Okay, also translated page 2, here we go.

A classic-gamers writes in the comments of buffed: "The book which has been written is de facto inexistent. Except in memories. There is no other possibility to play the WoW, what it used to be." Not every gamer feels like that. Some of them find the progression of the game is in the bag. But for this particular community, which is playing on private servers, its about those memories: About the first big raid, old acquaintances, the feeling to be a part of this movement 12 years ago. "Vanilla Warcraft is a mystical ideal", wrote the author and WoW gamer Luke Winkie last year about the fascination about Nostalrius, "Its a place in our minds, on which we cant return. But we can try."

Beside the search and demand for nostalgia, the debate is also about something different. Its about the question if and how onlinegames could be preserved. Around the world there is a movement, which is busy finding a way to archiv and preserve videogames. Until now especially gaming machines and console games have been in the thick of things, games which are very dependent on special and hard to obtain hardware. If it vanish, whole games could vanish or only be kept alive using emulators, mostly inofficial replicas running on computers.

The private server as a historical site

Onlinegames like World of Warcraft are volatile on a different level, because they are developed further by their developers over the years. Automated updates override older versions, changing the virtual world and characters, the mechanic , improving graphics. What makes the game attractive for gamers on the one hand is for the others a falsification of history, because it overrides the reality of the game at a point in the past. New gamers couldnt experience WoW the way it has been 10 years ago, unless they play on private servers like Nostalrius. Archivists like Jason Scott of the Internet Archive believes that such projects could be historical sites someday, enabling gamers to demonstrate others how it "used to be back in the days".

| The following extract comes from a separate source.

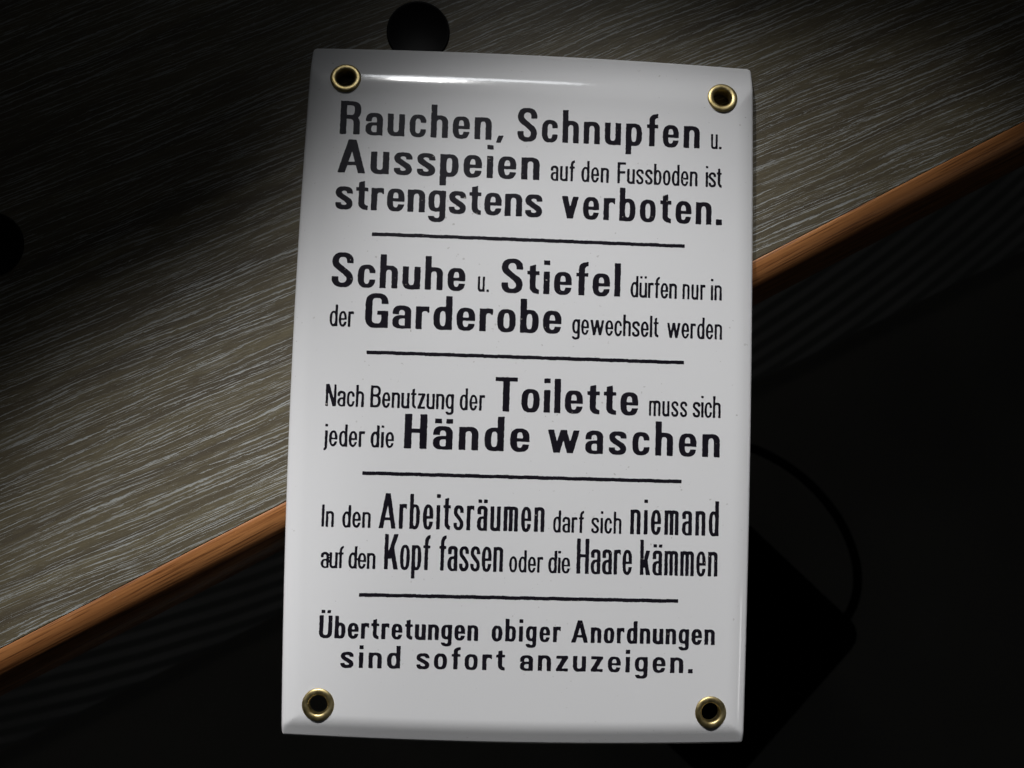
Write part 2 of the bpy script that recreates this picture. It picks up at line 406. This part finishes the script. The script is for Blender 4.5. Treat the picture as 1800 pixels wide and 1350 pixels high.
# table frame: x along the edge, y towards the back of the table; its seam between laminate and strip is y=0
sx,sy=.487*-.003,-.873*-.003
table=thing('table','table with grey limed wood top and orange brown wooden edge strip, under the white sign','table',(sx,sy,0),TA)
bm=bmesh.new(); box(bm,-.75,.75,.00012,.60,-.028,0)
for e in bm.edges: pass
tabletop=link('tabletop',bm_mesh('tabletop',bm),LAM,table)
prof=[(0,-.028),(0,-.0003),(-.00012,-.0001),(-.0003,0)]
for k in range(1,20):
    a=math.radians(k*90/19); prof.append((-.0003-.0107*math.sin(a),-.0138+.0138*math.cos(a)))
prof+=[(-.011,-.026),(-.0105,-.0275),(-.0095,-.028)]
NX=160; v=[];f=[]; m_=len(prof)
rnd=random.Random(4)
jit=[(rnd.gauss(0,.00004),rnd.gauss(0,.00004)) for _ in range(NX+1)]
for i in range(NX+1):
    x=-.75+1.5*i/NX
    for j,(y,z) in enumerate(prof): 
        k=1 if 3<j<23 else 0
        v.append((x,y+jit[i][0]*k,z+jit[i][1]*k))
for i in range(NX):
    for j in range(m_):
        a,b=i*m_+j,i*m_+(j+1)%m_; f.append((a,b,b+m_,a+m_))
f.append(tuple(range(m_))[::-1]); f.append(tuple(NX*m_+j for j in range(m_)))
me=mesh('edge_strip',v,f); me.set_sharp_from_angle(angle=math.radians(40))
bm=bmesh.new(); bm.from_mesh(me); bmesh.ops.recalc_face_normals(bm,faces=bm.faces); bm.to_mesh(me); bm.free()
tag(link('edge_strip',me,PINE,table),'orange brown varnished wooden strip along the table edge')
# ------------------------------------------------------------------ black discs on the table
def lathe(name,prof,seg=64):
    v=[];f=[]; n=len(prof)
    for i in range(seg):
        a=2*math.pi*i/seg
        for r,z in prof: v.append((r*math.cos(a),r*math.sin(a),z))
    for i in range(seg):
        k=(i+1)%seg
        for j in range(n-1): f.append((i*n+j,k*n+j,k*n+j+1,i*n+j+1))
    me=mesh(name,v,f); bm=bmesh.new(); bm.from_mesh(me)
    bmesh.ops.remove_doubles(bm,verts=bm.verts,dist=1e-7); bmesh.ops.recalc_face_normals(bm,faces=bm.faces); bm.to_mesh(me); bm.free()
    me.polygons.foreach_set('use_smooth',[True]*len(me.polygons)); me.set_sharp_from_angle(angle=math.radians(50))
    return me
disc_me=lathe('disc',[(0,0),(.0085,0),(.0086,.0001),(.0086,.0002),(.0084,.00038),(.0080,.00038),(.0078,.00026),(0,.00026)])
for (x,y),lab in (((-32.0,97.0),'small flat black disc on the dark table right behind the top edge of the sign'),
                  ((-142.0,33.9),'small flat black disc on the dark table, cut off by the left photo edge')):
    d=link('disc',disc_me,None); d.location=(x*MM,y*MM,0); tag(d,lab,'disc','black discs on the table')
disc_me.materials.append(BLACK)
# ------------------------------------------------------------------ black bag on the floor below the table
bag=thing('bag','black box shaped bag with looped handle in the dark below the table','bag',(.119,-.107,ZF),math.radians(-41.5))
bm=bmesh.new()
def ring(hx,hy,z,r=.012,n=5):
    o=[]
    for cx,cy,a0 in ((hx-r,hy-r,0),(-hx+r,hy-r,90),(-hx+r,-hy+r,180),(hx-r,-hy+r,270)):
        for k in range(n):
            a=math.radians(a0+90*k/(n-1)); o.append(bm.verts.new((cx+r*math.cos(a),cy+r*math.sin(a),z)))
    return o
rs=[ring(.070,.052,0),ring(.076,.056,.004),ring(.080,.060,.06),ring(.082,.061,.128),ring(.084,.063,.134),ring(.082,.061,.138),ring(.078,.057,.134),ring(.074,.053,.02)]
for a,b in zip(rs,rs[1:]):
    for k in range(len(a)): bm.faces.new((a[k],a[(k+1)%len(a)],b[(k+1)%len(a)],b[k]))
bm.faces.new(rs[0][::-1]); bm.faces.new(rs[-1])
link('body',bm_mesh('bag_body',bm,True),CLOTH,bag)
def tube(name,pts,r,seg=10):
    v=[];f=[]; P=[Vector(p) for p in pts]
    for i,p in enumerate(P):
        t=(P[min(i+1,len(P)-1)]-P[max(i-1,0)]).normalized(); a=t.orthogonal().normalized(); b=t.cross(a)
        if i and (a.dot(pa)<0 or True):
            a=(pa-t*pa.dot(t)).normalized(); b=t.cross(a)
        pa=a
        for k in range(seg):
            q=2*math.pi*k/seg; v.append(p+r*(a*math.cos(q)+b*math.sin(q)))
    for i in range(len(P)-1):
        for k in range(seg): f.append((i*seg+k,i*seg+(k+1)%seg,(i+1)*seg+(k+1)%seg,(i+1)*seg+k))
    f.append(tuple(range(seg))[::-1]); f.append(tuple((len(P)-1)*seg+k for k in range(seg)))
    return mesh(name,v,f)
hp=[]
for k in range(33):
    a=math.pi*k/32; hp.append((-.072*math.cos(a),.056+.048*math.sin(a),.128+.012*math.sin(a)))
link('handle',tube('bag_handle',hp,.0026),CLOTH,bag)
# ------------------------------------------------------------------ the enamel sign
BL,BR,BT,BB=1.70,.85,1.0,1.2
HW,HH=60.0,90.75
def uv2xy(u,v):
    x=u*(HW+np.where(u<0,0,-.25)+np.where(u<0,BL,BR)*(1-v*v)); y=v*(HH+np.where(v<0,BB,BT)*(1-u*u)); return x,y
def lipz(d,a,b,SL):                                     # constant slope SL inside a, eased to flat at b
    m=np.clip((b-d)/(b-a),0,1)
    z=np.where(d<a,SL*(b-a)/2*1.0+SL*(a-d),SL*(b-a)/2*m*m)
    return z
def plate_z(x,y):
    u=x/(HW+1.6); v=y/(HH+1.2)
    hx=np.where(x<0,HW+BL*(1-v*v),HW-.25+BR*(1-v*v)); hy=np.where(y<0,HH+BB*(1-u*u),HH+BT*(1-u*u))
    dx=np.maximum(hx-np.abs(x),0); dy=np.maximum(hy-np.abs(y),0)
    zx=lipz(dx,.5,5.2,.47); zy=np.where(y<0,lipz(dy,3.2,6.5,.50),lipz(dy,6.6,13.2,.36))
    mx=np.maximum(np.maximum(zx,zy),1e-9); drop=mx*((zx/mx)**5+(zy/mx)**5)**(1/5)
    d=np.minimum(dx,dy); e=np.clip(1-d/.7,0,1)
    return 4.4+.55*(1-u*u)*(1-v*v)-drop-.7*(1-np.sqrt(np.clip(1-e*e,0,1)))
def plate_n(x,y,h=.02):
    gx=(plate_z(x+h,y)-plate_z(x-h,y))/(2*h); gy=(plate_z(x,y+h)-plate_z(x,y-h))/(2*h)
    n=np.stack([-gx,-gy,np.ones_like(gx)],1); return n/np.linalg.norm(n,axis=1)[:,None]
def march(F,xs,ys):
    """polygons of the region F<0 on a grid (F[j,i] at xs[i],ys[j])"""
    V=[];idx={};faces=[]
    def node(j,i):
        k=(j,i,0)
        if k not in idx: idx[k]=len(V); V.append((xs[i],ys[j]))
        return idx[k]
    def cut(j0,i0,j1,i1):
        k=(min((j0,i0),(j1,i1)),max((j0,i0),(j1,i1)))
        if k not in idx:
            a,b=F[j0,i0],F[j1,i1]; t=a/(a-b); t=min(max(t,.02),.98)
            idx[k]=len(V); V.append((xs[i0]+(xs[i1]-xs[i0])*t,ys[j0]+(ys[j1]-ys[j0])*t))
        return idx[k]
    ins=F<0
    cnt=ins[:-1,:-1].astype(int)+ins[1:,:-1]+ins[:-1,1:]+ins[1:,1:]
    for j,i in np.argwhere(cnt>0):
        c=((j,i),(j,i+1),(j+1,i+1),(j+1,i))
        if cnt[j,i]==4: faces.append([node(*q) for q in c]); continue
        p=[]
        for k in range(4):
            a,b=c[k],c[(k+1)%4]
            if ins[a]: p.append(node(*a))
            if ins[a]!=ins[b]: p.append(cut(*a,*b))
        if cnt[j,i]==2 and ins[c[0]]==ins[c[2]]:        # saddle: two corners
            k0=0 if ins[c[0]] else 1
            for k in (k0,k0+2): faces.append([cut(*c[k-1],*c[k]),node(*c[k]),cut(*c[k],*c[(k+1)%4])])
        elif len(p)>2: faces.append(p)
    return np.array(V),faces
sign=thing('enamel_sign','white enamel sign with black German house rules and four brass eyelets, overhanging the table edge','sign')
HOLES=[(-50.6,81.8),(51.1,81.15),(-50.8,-82.3),(50.55,-82.4)]
def graded(n,edge):                                     # -1..1 with fine steps by the edges
    e=[0,.0018,.004,.0065,.0095,.013,.018,.024,.031,.04,.05,.06,.07,.08,.09,.10,.115,.13,.145,.16]
    e=[q*edge for q in e]; a=[-1+q for q in e]
    return np.array(a+list(np.linspace(a[-1],-a[-1],n)[1:-1])+[-q for q in a[::-1]])
us=graded(92,1.0); vs_=graded(136,.8)
GU,GV=np.meshgrid(us,vs_); X,Y=uv2xy(GU,GV)
# outline with slightly rounded corners, minus the eyelet holes
rc=1.3; hx=HW+np.where(GU<0,0,-.25)+np.where(GU<0,BL,BR)*(1-GV**2); hy=HH+np.where(GV<0,BB,BT)*(1-GU**2)
qx=np.maximum(np.abs(X)-(hx-rc),0); qy=np.maximum(np.abs(Y)-(hy-rc),0)
F=np.where((qx>0)&(qy>0),np.hypot(qx,qy)-rc-1e-4,-1.0)
for hx_,hy_ in HOLES: F=np.maximum(F,2.75-np.hypot(X-hx_,Y-hy_))
V,faces=march(F,us,vs_)
px,py=uv2xy(V[:,0],V[:,1]); pz=np.maximum(plate_z(px,py),.75); nr=plate_n(px,py)
n=len(px); zb=np.clip(pz-1.2,.42,None)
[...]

The People in charge at Blizzard spoke against official private servers in the past, although there is even an internal interest at it. That there is another way, shows everquest: For the online roleplaying game from 1999 there is an official rubber-stamped fanproject, bringing back the first version of the game. John Smedley, one of the heads of Everquest, said recently about fanprojects and emulators in general: "I always respected the people, which are doing this."